Lewis liking reunion with Childress

New Vikings wide receiver Greg Lewis isn't sure when he'll be ready to contribute, but he was happy to be reunited with the coach that first showed confidence in his skills at the NFL level.

New Vikings receiver Greg Lewis said Vikings coach Brad Childress was the first coach to instill a bit of confidence in him.

It started early in Lewis' career with the Philadelphia Eagles – real early, like the fourth practice or so when Childress was the offensive coordinator there.

"When I came into the league as a rookie free agent, I was making plays in Philadelphia. After one of the minicamps, Coach Childress came up to me and said, ‘Just keep doing what you're doing. You can play and you're going to get opportunity,'" Lewis said on Thursday, his first day inside the Vikings locker room. "That was the first coach that really gave me the opportunity and I felt like had confidence in me to go out and do some things. To be back with him, it's a blessing for me and I'm happy to be here and I'm excited."

When Lewis was made available after he released by the New England Patriots on Monday. He was traded to the Patriots from the Eagles in March.

"It was surprising, but things happen in the NFL. That's the nature of it," Lewis said of his release from the Patriots. "You have to be prepared in all situations and I wished them the best of luck. I wish it could have worked out differently. It didn't. I'm here now. I'm happy to be here and I'm moving forward."

Lewis will at least be in an offense with which he's familiar, which should help him transition and be able to contribute more quickly. When that might be, he doesn't know.

"I know some of the concepts, some of the plays and I feel comfortable, but there is always wrinkles and new things. I'm ready and willing to dive into the playbook and get caught up to speed so I can be productive," he said.

Lewis said he knows all of the receiver positions in the offense, but he will have to become accustomed to things the Vikings do differently before feeling ready.

"I'm not going to set a timetable and say tomorrow I'll know it all or three weeks from now I'll know it all. I'm just going to learn it as quickly as possible and whenever that happens, that will be the time that I'm able to do something," he said.

"… I'm really not trying to come in and be some savior or anything. I'm just coming in and trying to find a role on the team and do what the coaches ask of me. Whatever that may be, that's what I can add to the team."

Lewis can also contribute on several phases of special teams. Bobby Wade, who was released to make room for Lewis, returned punts last year but otherwise wasn't a big part of the special teams.

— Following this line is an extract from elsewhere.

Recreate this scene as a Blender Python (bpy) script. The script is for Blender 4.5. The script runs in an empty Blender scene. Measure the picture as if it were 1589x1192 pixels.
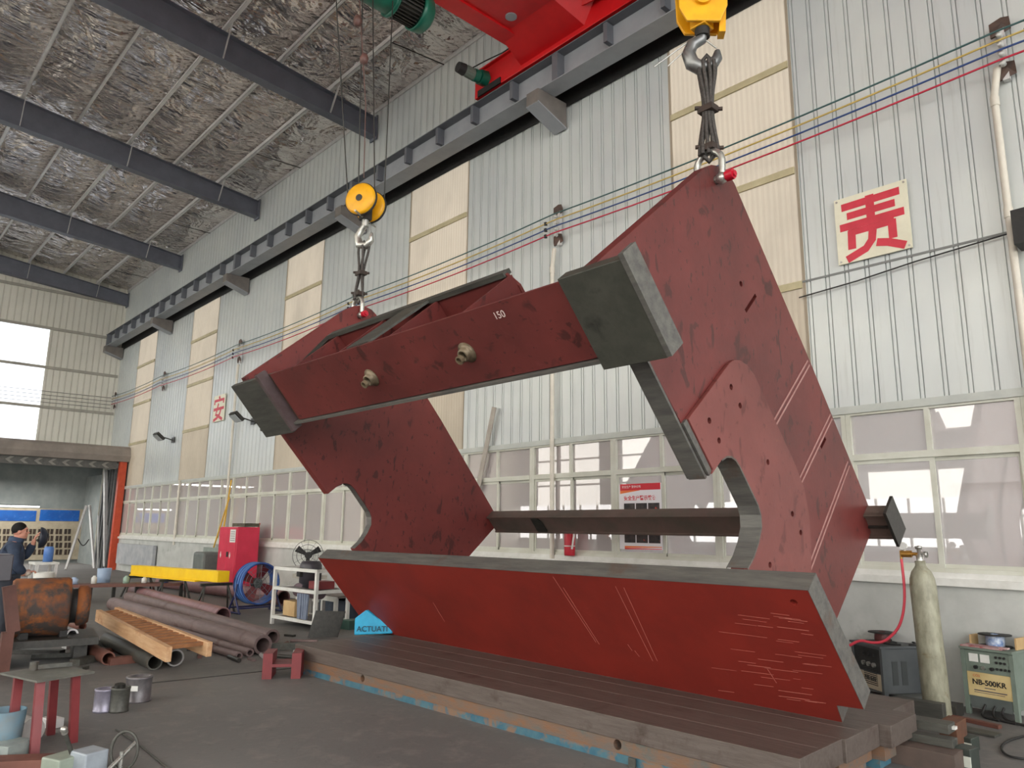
import bpy, bmesh, math, random
from mathutils import Vector, Matrix, noise
from math import sin, cos, pi, radians
random.seed(7)
S = bpy.context.scene
COL = S.collection
V = Vector

# ------------------------------------------------------------------ camera
FOC = 1155.13
YAW, PIT, ROL = -0.825884563, 0.191999, 0.01135004
EYE = V((0, 0, 1.6))
FW = V((cos(PIT)*sin(YAW), cos(PIT)*cos(YAW), sin(PIT)))
_r = V((cos(YAW), -sin(YAW), 0)); _u = _r.cross(FW)
RT = cos(ROL)*_r + sin(ROL)*_u
UP = -sin(ROL)*_r + cos(ROL)*_u
cd = bpy.data.cameras.new('camera'); cam = bpy.data.objects.new('camera', cd); COL.objects.link(cam)
cd.sensor_fit = 'HORIZONTAL'; cd.sensor_width = 36.0; cd.lens = 36.0*FOC/1589.0
cd.clip_start = 0.05; cd.clip_end = 400
cam.matrix_world = Matrix.Translation(EYE) @ Matrix((RT, UP, -FW)).transposed().to_4x4()
S.camera = cam

# ------------------------------------------------------------------ world, exposure
w = bpy.data.worlds.new('overcast_sky'); S.world = w; w.use_nodes = True
nt = w.node_tree; nt.nodes.clear()
wo = nt.nodes.new('ShaderNodeOutputWorld'); bg = nt.nodes.new('ShaderNodeBackground')
tc = nt.nodes.new('ShaderNodeTexCoord'); sx = nt.nodes.new('ShaderNodeSeparateXYZ')
rp = nt.nodes.new('ShaderNodeValToRGB')
rp.color_ramp.elements[0].position = 0.45; rp.color_ramp.elements[0].color = (1.0, 0.99, 0.96, 1)
rp.color_ramp.elements[1].position = 1.0; rp.color_ramp.elements[1].color = (0.97, 0.985, 1.0, 1)
mp = nt.nodes.new('ShaderNodeMath'); mp.operation = 'MULTIPLY_ADD'; mp.inputs[1].default_value = .5; mp.inputs[2].default_value = .5
nt.links.new(tc.outputs['Generated'], sx.inputs[0]); nt.links.new(sx.outputs['Z'], mp.inputs[0])
nt.links.new(mp.outputs[0], rp.inputs[0]); nt.links.new(rp.outputs[0], bg.inputs[0]); nt.links.new(bg.outputs[0], wo.inputs[0])
bg.inputs[1].default_value = 2.4
S.view_settings.view_transform = 'Standard'; S.view_settings.look = 'None'
S.view_settings.gamma = 1.0; S.view_settings.use_curve_mapping = False
S.view_settings.exposure = 1.15
S.cycles.max_bounces = 10; S.cycles.diffuse_bounces = 5; S.cycles.transparent_max_bounces = 16
S.cycles.use_denoising = True
S.cycles.sample_clamp_indirect = 6.0

# ------------------------------------------------------------------ pixel -> known plane
def ray(px, py): return ((px-794.5)*RT - (py-596)*UP + FOC*FW)/FOC
def onp(px, py, ax, val):
    d = ray(px, py); return EYE + d*((val-EYE[ax])/d[ax])
def G(px, py, z=0.0): return onp(px, py, 2, z)
def onX(px, py, x): return onp(px, py, 0, x)
def onY(px, py, y): return onp(px, py, 1, y)
def px_of(p):
    q = V(p)-EYE; z = q.dot(FW); return 794.5+FOC*q.dot(RT)/z, 596-FOC*q.dot(UP)/z, z
def zat(py, x, y):
    lo, hi = -1.0, 14.0
    for _ in range(50):
        m = (lo+hi)/2
        if px_of((x, y, m))[1] > py: lo = m
        else: hi = m
    return lo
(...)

"I'm not going to pinpoint one thing and say I'm going to do that and be the best ever at it. I'm capable of doing whatever is asked and do it to the best of my ability," he said.

Wade had led the team in receptions each of the last two years, when he had 53 and 54 receptions and exceeded 640 yards each of those seasons.

Lewis has exceeded 25 receptions just once in his career, when he had 48 receptions for 561 yards in 2005.

WR Bernard Berrian said it's always difficult to see good teammates released, especially after Wade agreed to restructure his deal last week.

"Definitely a lot harder," Berrian said. "And then he still ends up getting released. But, you know, it might turn out to be a better situation for him and he'll probably become a great addition on somebody else's team."

At the time Wade restructured his deal, Lewis was still on the Patriots' roster.